Following tools are for advanced usage, use them with extreme caution.

Produce bootable disk from a backup

./dcs-tools/produce-bootable-disk [--help]   

Produces a bootable disk that is capable of booting your target hardware.

Restore files from a backup to physical disk

./dcs-tools/restore-from-backup [--help]

Restores all files from backup folder to the SD card. Useful when you want to update your physical backup disk with your latest sync folder.

Give New ID

Make appropriate changes to give new identity to an installation. Useful for creating a new controller/machine based on current installation.
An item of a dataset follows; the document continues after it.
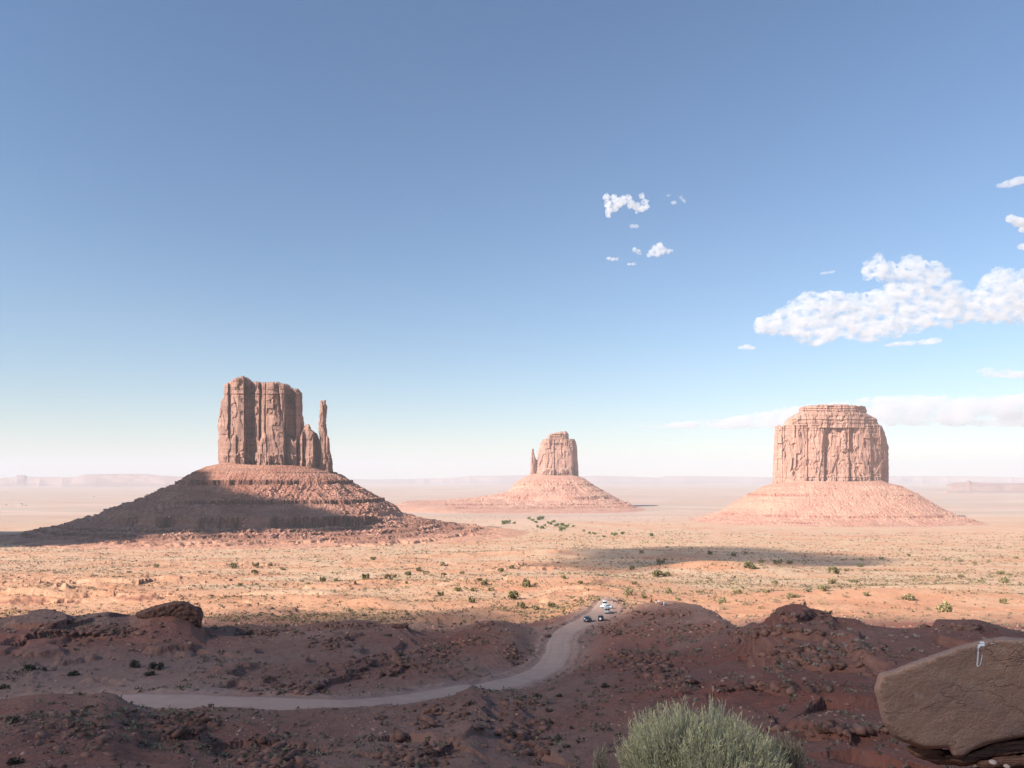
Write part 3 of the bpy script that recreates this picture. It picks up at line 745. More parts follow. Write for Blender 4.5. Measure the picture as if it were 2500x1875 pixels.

./dcs-tools/give-new-id [--help]

See Also

Advantages

Backups have following properties:

  • portable (you can move your copies around. eg: take first backup locally, remove disk, mound on another computer, make backup-root again)
  • differential (only differences are transmitted)
  • dead simple copies of original files (you can simply copy/paste when you need to restore or move your files around) (see BIG WARNING)
  • versioned : Take any number of full backups as much as you like. You are responsible for deleting old backups.
  • efficient storage usage (if you backup your 10 GB root for 5 times, you end up using 10.2 GB disk space if you have no modified files. But you will see the snapshots folder has a size of 50 GB. (Magic? No: Hardlinks or BTRFS subvolumes)

BIG WARNING

Move your backups around carefully

If you are not using btrfs, "dead simple copies" feature has a problem by its design: As backups are just plain folders, this may lead breaking (unintentionally changing) the ownership of the files if you move/copy your files carelessly (eg. if you mv your/snapshot to/another/location and then interrupt the command in the middle, you will probably end up with moved files having root:root permissions.) That's why you SHOULD always use rsync for such movements.

If you are using --method btrfs, backups are made as readonly snapshots, so you will not have such problems.

Use correct filesystem

Make sure that you are performing make sync-root command on a native Linux filesystem. You will end up having a backup with wrong file ownership and/or permissions otherwise.